Aizawa Seishisai

Wooden sculpture of Seishisai by Moriyama Chôkô, National Museum of Korea.
  • Born: 1782
  • Died: 1863
  • Other Names: 安 (Yasushi), 恒蔵 (Tsunezou)
  • Japanese: 会沢正志斎 (Aizawa Seishisai)

Aizawa Seishisai, also known as Yasushi, was a scholar of the Mito school and advisor to Tokugawa Nariaki, lord of Mito han. He is most known for his book Shinron ("New Theses"), first published in 1848, which articulated many ideas later taken up by the jôi ("expel the barbarians") movement.

After an English whaling vessel became shipwrecked on the coast of Mito domain in 1824, Seishisai was sent by Mito daimyô Tokugawa Narinaga to interview the men. Not trusting their explanation that they were simply there for whaling, Seishisai became concerned about Westerners' militarist or expansionist designs upon Japan, and began drafting a lengthy memorial to his lord on the subject. This text, begun in 1825[1] and addressed to Narinaga's successor, Tokugawa Nariaki, was later published in 1848 under the title Shinron ("New Theses").

In that text, Seishisai writes of Japan's place as the Divine Realm from which "the sun emerges," as "the source of the primordial vital force sustaining all life and order," and as "the head and shoulders of the world ... illuminat[ing] the entire universe." He makes reference to the divine lineage of emperors as unbroken and as descended from Amaterasu, the Sun Goddess. Seishisai also writes of the Western powers as "loathsome ... barbarians, unmindful of their base position as the lower extremities of the world." He writes that the Westerners use trade in order to learn of the geography, defenses, and conditions otherwise of a place, so that they can better plan for an invasion; in the case of stronger countries, he asserts, they use the propagation of Christianity as a means for subverting and thus weakening the country prior to an invasion. He points in particular to the Russians, who at that time had been expanding their influence among the Ainu and conquering or settling numerous northern islands, and points as well to the English, whose ships had begun to appear near Japanese shores more and more frequently.

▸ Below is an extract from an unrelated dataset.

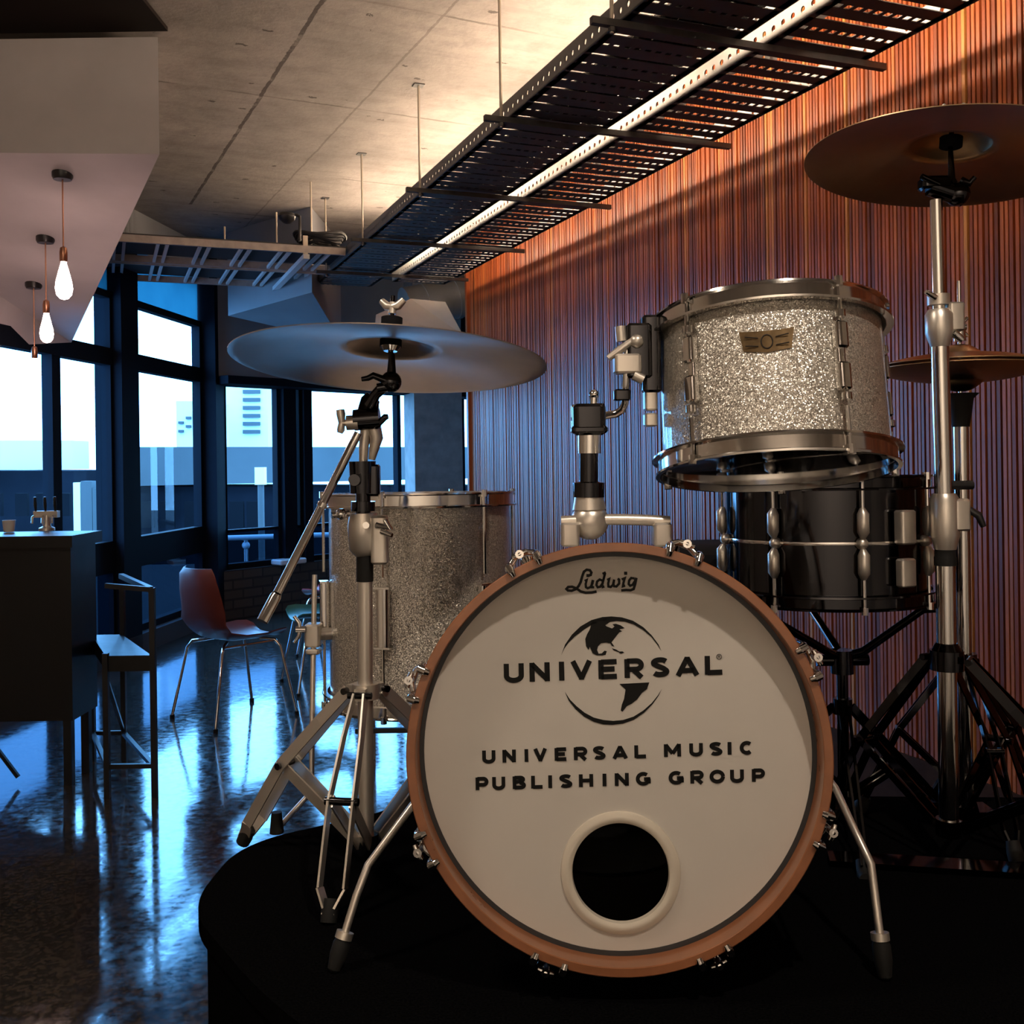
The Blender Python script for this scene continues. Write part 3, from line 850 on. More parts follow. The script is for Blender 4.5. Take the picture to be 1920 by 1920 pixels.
def rounded(poly, rads, seg=10):
    out = []; n = len(poly)
    for i in range(n):
        p0, p1, p2 = V((*poly[i - 1], 0)), V((*poly[i], 0)), V((*poly[(i + 1) % n], 0))
        a = (p0 - p1).normalized(); b = (p2 - p1).normalized(); r = min(rads[i], (p0 - p1).length * .48, (p2 - p1).length * .48)
        s, e = p1 + a * r, p1 + b * r
        for k in range(seg + 1):
            t = k / seg; q = s * (1 - t) ** 2 + p1 * 2 * t * (1 - t) + e * t * t; out.append((q.x, q.y))
    return out


rp = rounded(pts, [.1, .11, .08, .05, .05, .02, .05, .05, .1, .12])
r = thing('drum_riser', 'black carpeted drum riser with a rounded corner, under the whole kit', 'drum riser', (.5, 1.7, 0))
MB().prism(rp, RZ - .03, RZ).build('carpet_top', 'carpet', r, smooth=30)
cx_, cy_ = .6, 1.75
inn = [(x + (cx_ - x) * .012, y + (cy_ - y) * .012) for x, y in rp]
MB().prism(inn, 0, RZ - .03).build('skirt', 'carpet', r, smooth=30)

# ------------------------------------------------------------------ drums
RXY = Matrix.Rotation(-pi / 2, 4, 'X')          # z axis -> y axis (profile z runs along +y)

# ---- bass drum
HR = .285
BDrot = (R_(-5), 0, R_(-3))
_c = at(1158, 1418, 1.37)
_b = _c - Euler(BDrot).to_matrix() @ V((0, 0, HR + .001))
BD = thing('bass_drum', 'large bass drum with printed front head and wooden hoops, front of the kit', 'bass drum', _b, BDrot)
BC = V((0, 0, HR + .001)); MC = Matrix.Translation(BC) @ RXY
BDI = WM[BD.name].inverted()
YH = .040


def huv(px, py, eps=.0008):
    o = BDI @ CAMP; d = BDI.to_3x3() @ ray(px, py); t = (YH - eps - o.y) / d.y; return o + d * t


for nm, y0, lab in (('front_hoop', 0, None), ('rear_hoop', .360, None)):
    MB().lathe([(.2722, y0), (.2732, y0 - .0015), (HR - .0015, y0 - .0015), (HR, y0), (HR, y0 + .044), (.2722, y0 + .044)], MC, 128, close=True).build(nm, 'hoop_wood', BD, world=False)
MB().lathe([(.274, .046), (.274, .360)], MC, 128).build('shell', 'glitter', BD, world=False)
MB().lathe([(.268, .046), (.268, .358)], MC, 96).build('shell_lining', 'dark_wood', BD, world=False)
MB().lathe([(.2724, .368), (.001, .368)], MC, 96).build('batter_head', 'black_head', BD, world=False)
# front head with its port
hc = huv(1163.5, 1635.5, 0); HRAD = .0672
m = MB(); N = 128; ro, ri = [], []
for k in range(N):
    a = 2 * pi * k / N; d = V((cos(a), 0, sin(a)))
    q = V((hc.x - BC.x, 0, hc.z - BC.z)); bq = q.dot(d); t_ = -bq + sqrt(max(0, bq * bq - q.dot(q) + .2725 ** 2))
    ri.append(V((hc.x, YH, hc.z)) + d * HRAD); ro.append(V((hc.x, YH, hc.z)) + d * t_)
m.grid([ri, ro], True); m.grid([[p + V((0, .0012, 0)) for p in ri], [p + V((0, .0012, 0)) for p in ro]], True, flip=True)
head = m.build('front_head', 'head', BD, world=False)
MH = Matrix.Translation(V((hc.x, YH, hc.z))) @ RXY
MB().lathe([(HRAD - .002, .004), (HRAD - .001, -.004), (HRAD + .003, -.0065), (HRAD + .008, -.006), (HRAD + .0135, -.003), (HRAD + .0145, .0005), (HRAD + .0145, .002)], MH, 96).build('port_ring', 'cream_ring', head, world=False)
# thin black line where the film meets the hoop
MB().lathe([(.2725, .0385), (.2660, .0392), (.2655, .041)], MC, 128).build('head_flesh_ring', 'black_metal', BD, world=False)


# ---- printing on the head
def ribbon(m, pts, w):
    pts = [V(p) for p in pts]; n = len(pts); A_, B_ = [], []
    ww = w if isinstance(w, (list, tuple)) else [w] * n
    for i, p in enumerate(pts):
        d0 = (p - pts[i - 1]).normalized() if i else (pts[1] - p).normalized()
        d1 = (pts[i + 1] - p).normalized() if i < n - 1 else d0
        n0 = V((-d0.z, 0, d0.x)); n1 = V((-d1.z, 0, d1.x)); k = (n0 + n1)
        if k.length < .2: k = n0 * 2
        k.normalize(); k = k / max(.45, k.dot(n0)); A_.append(p + k * ww[i] / 2); B_.append(p - k * ww[i] / 2)
    m.grid([A_, B_])


def arc(cx, cy, rx, ry, a0, a1, n=14): return [(cx + rx * cos(R_(a0 + (a1 - a0) * k / n)), cy + ry * sin(R_(a0 + (a1 - a0) * k / n))) for k in range(n + 1)]


h_ = .125  # half stroke in units of cap height
def glyph(ch, w):
    q = h_
    if ch == 'U': return [[(q, 1), (q, .36)] + arc(w / 2, .36, w / 2 - q, .36 - q * .85, 180, 360)[1:] + [(w - q, 1)]]
    if ch == 'N': return [[(q, 0), (q, 1)], [(q * .9, .93), (w - q * .9, .07)], [(w - q, 0), (w - q, 1)]]
    if ch == 'I': return [[(w / 2, 0), (w / 2, 1)]]
    if ch == 'V': return [[(q, 1), (w / 2, .09)], [(w - q, 1), (w / 2, .09)], [(w / 2, .15), (w / 2, 0)]]
    if ch == 'E': return [[(q, 0), (q, 1)], [(q, 1 - q * .9), (w, 1 - q * .9)], [(q, .51), (w * .88, .51)], [(q, q * .9), (w, q * .9)]]
    if ch == 'R': return [[(q, 0), (q, 1)], [(q, 1 - q * .9), (w * .6, 1 - q * .9)] + arc(w * .6, .665, w * .4 - q, .335 - q * .9, 90, -90)[1:] + [(q, .33 + q * .9)], [(w * .45, .42), (w - q * .9, 0)]]
    if ch == 'S': return [arc(w / 2, .735, w / 2 - q, .265 - q * .9, 25, 200, 16) + [(w * .32, .585), (w * .68, .44)] + arc(w / 2, .27, w / 2 - q, .27 - q * .9, 20, -155, 16)]
    if ch == 'A': return [[(q * .9, 0), (w / 2, .93)], [(w - q * .9, 0), (w / 2, .93)], [(w * .2, .27), (w * .8, .27)], [(w / 2, .86), (w / 2, 1)]]
    if ch == 'L': return [[(q, 1), (q, 0)], [(q, q * .9), (w, q * .9)]]
    if ch == 'M': return [[(q, 0), (q, 1)], [(w - q, 0), (w - q, 1)], [(q, .95), (w / 2, .25)], [(w - q, .95), (w / 2, .25)]]
    if ch == 'C': return [arc(w / 2 + .02, .5, w / 2 - q, .5 - q * .9, 48, 312, 22)]
    if ch == 'G': return [arc(w / 2, .5, w / 2 - q, .5 - q * .9, 48, 330, 22), [(w - q, .12), (w - q, .52)], [(w * .55, .47), (w, .47)]]
    if ch == 'O': return [arc(w / 2, .5, w / 2 - q, .5 - q * .9, 0, 360, 28)]
    if ch == 'P': return [[(q, 0), (q, 1)], [(q, 1 - q * .9), (w * .6, 1 - q * .9)] + arc(w * .6, .65, w * .4 - q, .35 - q * .9, 90, -90)[1:] + [(q, .3 + q * .9)]]
    if ch == 'B': return [[(q, 0), (q, 1)], [(q, 1 - q * .9), (w * .58, 1 - q * .9)] + arc(w * .58, .745, w * .36 - q, .255 - q * .9, 90, -90)[1:] + [(q, .49 + q * .2)], [(w * .5, .5), (w * .6, .5)] + arc(w * .6, .28, w * .4 - q, .28 - q * .9, 90, -90)[1:] + [(q, q * .9)]]
    if ch == 'H': return [[(q, 0), (q, 1)], [(w - q, 0), (w - q, 1)], [(q, .5), (w - q, .5)]]
    return []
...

Though Aizawa's intention with the Shinron was seemingly to inspire reforms within the Tokugawa shogunate, many in the sonnô jôi movement employed his arguments in their efforts to overthrow the shogunate entirely.


References

  • Mitani Hiroshi, David Noble (trans.), Escape from Impasse, International House of Japan (2006), 23.
  • Constantine Vaporis (ed.), "Sizing up the Foreign Threat: Aizawa Seishisai's Shinron (New Theses, 1825)," Voices of Early Modern Japan, Westview Press (2012), 119-121.
  1. In response to this same shipwreck, the shogunate issued an Edict to Repel Foreign Vessels (ikokusen uchiharai rei), also in 1825.